La cadence, c'est précisément la singularité qui rencontre la singularité, c'est un point de jonction, c'est un seuil qui nous permet d'entrer enfin dans la vérité de l'œuvre — la vérité pour nous — ou, si l'on préfère, c'est un détour, et les détours sont toujours le plus sûr moyen d'en revenir à l'essentiel. Celui qui ne se perd pas ne se trouve pas. En français, la croisée signifie le point d'intersection aussi bien que la fenêtre, ce par quoi le dehors rencontre le dedans, ce qui ouvre la demeure sur le paysage, le point sur la surface, les relie, leur donne un sens plus haut, plus poétique, une abscisse et une ordonnée dans l'ordre de l'être. Je n'avais jamais entendu parler de Luca Belloni avant hier. Je ne sais rien de lui, sinon qu'il est compositeur et qu'il a une cinquantaine d'années, qu'il est italien, mais il est ici, avec moi, avec Mozart, avec Elizabeth Sombart, avec la lumière de ce dimanche après-midi d'octobre. C'est bien suffisant.
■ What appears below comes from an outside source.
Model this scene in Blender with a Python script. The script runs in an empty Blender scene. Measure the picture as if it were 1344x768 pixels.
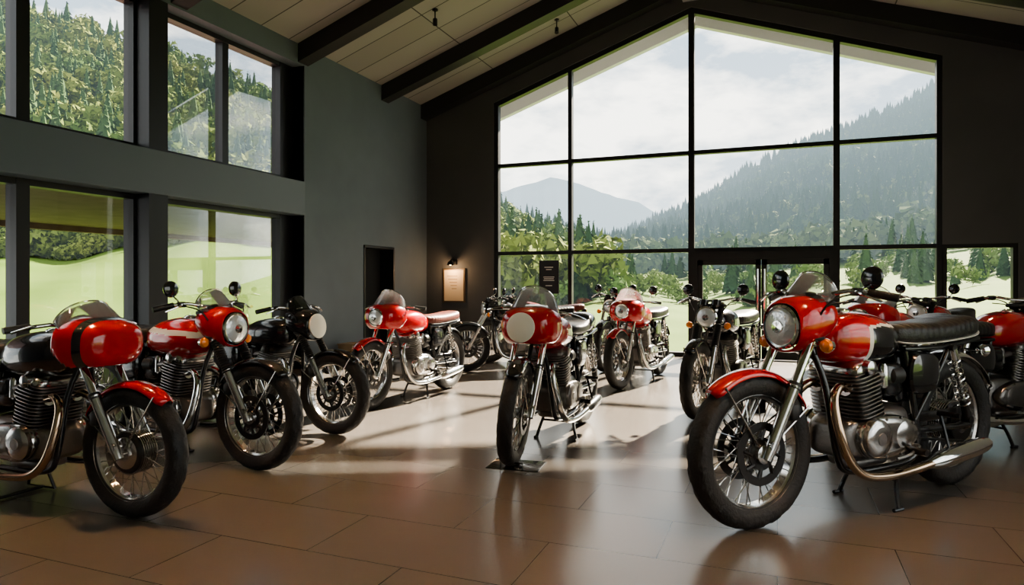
import bpy, bmesh, math, random
import numpy as np
from mathutils import Vector, Matrix
random.seed(7)
rng = np.random.default_rng(11)
S = bpy.context.scene
COL = S.collection
pi = math.pi
EYE = 1.22
YAW = math.radians(21.6)

def W(r, d, z=0.0):
    """site survey coordinates (r right, d forward of the survey axis) -> room coordinates"""
    return (-math.sin(YAW)*d + math.cos(YAW)*r, math.cos(YAW)*d + math.sin(YAW)*r, z)

# ------------------------------------------------------------------ materials
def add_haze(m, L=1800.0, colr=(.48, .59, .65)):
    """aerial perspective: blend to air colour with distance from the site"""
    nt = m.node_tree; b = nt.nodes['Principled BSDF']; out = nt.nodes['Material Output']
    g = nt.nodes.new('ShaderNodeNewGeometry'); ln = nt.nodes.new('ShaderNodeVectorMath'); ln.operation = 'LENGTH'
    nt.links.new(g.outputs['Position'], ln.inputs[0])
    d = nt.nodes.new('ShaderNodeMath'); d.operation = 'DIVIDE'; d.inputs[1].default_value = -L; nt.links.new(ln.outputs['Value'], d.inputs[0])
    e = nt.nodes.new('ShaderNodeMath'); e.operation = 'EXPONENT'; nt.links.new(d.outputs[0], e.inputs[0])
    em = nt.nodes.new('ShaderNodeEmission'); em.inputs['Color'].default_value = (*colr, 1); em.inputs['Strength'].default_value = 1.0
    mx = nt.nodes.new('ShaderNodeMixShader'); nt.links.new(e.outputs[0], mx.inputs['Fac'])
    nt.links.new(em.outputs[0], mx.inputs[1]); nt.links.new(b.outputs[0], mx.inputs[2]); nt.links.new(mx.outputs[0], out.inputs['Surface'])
    return m

def mat(name, col, rough=0.5, metal=0.0, coat=0.0, bump=None, var=None, spec=0.5, emis=None, estr=0.0):
    m = bpy.data.materials.new(name); m.use_nodes = True
    nt = m.node_tree; b = nt.nodes['Principled BSDF']
    b.inputs['Base Color'].default_value = (*col, 1)
    b.inputs['Roughness'].default_value = rough
    b.inputs['Metallic'].default_value = metal
    b.inputs['Coat Weight'].default_value = coat
    b.inputs['Coat Roughness'].default_value = 0.03
    b.inputs['Specular IOR Level'].default_value = spec
    if emis:
        b.inputs['Emission Color'].default_value = (*emis, 1); b.inputs['Emission Strength'].default_value = estr
    if bump or var:
        tc = nt.nodes.new('ShaderNodeTexCoord')
        n = nt.nodes.new('ShaderNodeTexNoise'); nt.links.new(tc.outputs['Object'], n.inputs['Vector'])
        n.inputs['Scale'].default_value = (bump or var)[0]; n.inputs['Detail'].default_value = 5
        if bump:
            bp = nt.nodes.new('ShaderNodeBump'); bp.inputs['Strength'].default_value = bump[1]; bp.inputs['Distance'].default_value = 0.02
            nt.links.new(n.outputs['Fac'], bp.inputs['Height']); nt.links.new(bp.outputs['Normal'], b.inputs['Normal'])
        if var:
            n2 = nt.nodes.new('ShaderNodeTexNoise'); nt.links.new(tc.outputs['Object'], n2.inputs['Vector'])
            n2.inputs['Scale'].default_value = var[0]; n2.inputs['Detail'].default_value = 6
            cr = nt.nodes.new('ShaderNodeValToRGB')
            cr.color_ramp.elements[0].position = 0.35; cr.color_ramp.elements[1].position = 0.65
            cr.color_ramp.elements[0].color = (*col, 1); cr.color_ramp.elements[1].color = (*var[1], 1)
            nt.links.new(n2.outputs['Fac'], cr.inputs['Fac']); nt.links.new(cr.outputs['Color'], b.inputs['Base Color'])
    return m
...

J'écoute ces quatre concertos (le ré mineur, l'ut majeur, le la majeur et le si bémol majeur), quatre des plus sublimes œuvres du répertoire, et je me rends compte que c'est inespéré, au sens propre : je n'espérais pas tant de joie.
Il se trouve qu'au moment où j'écris ces quelques lignes, on me fait lire une lettre de Marcel Proust adressée à Anna de Noailles en 1905, une lettre absolument extraordinaire, dans laquelle Proust demande à sa correspondante de « cesser d'être aussi gentille » car, dit-il, il « en mourrait »… J'ai bien envie de demander à Mozart de cesser d'être aussi bon avec moi, car moi aussi j'aurais peur qu'il se moque de moi. Nous sommes tous autant que nous sommes les sujets de notre inconscient : le mien parle aujourd'hui dans une langue joyeuse et mozartienne. Je me laisse faire et j'écoute.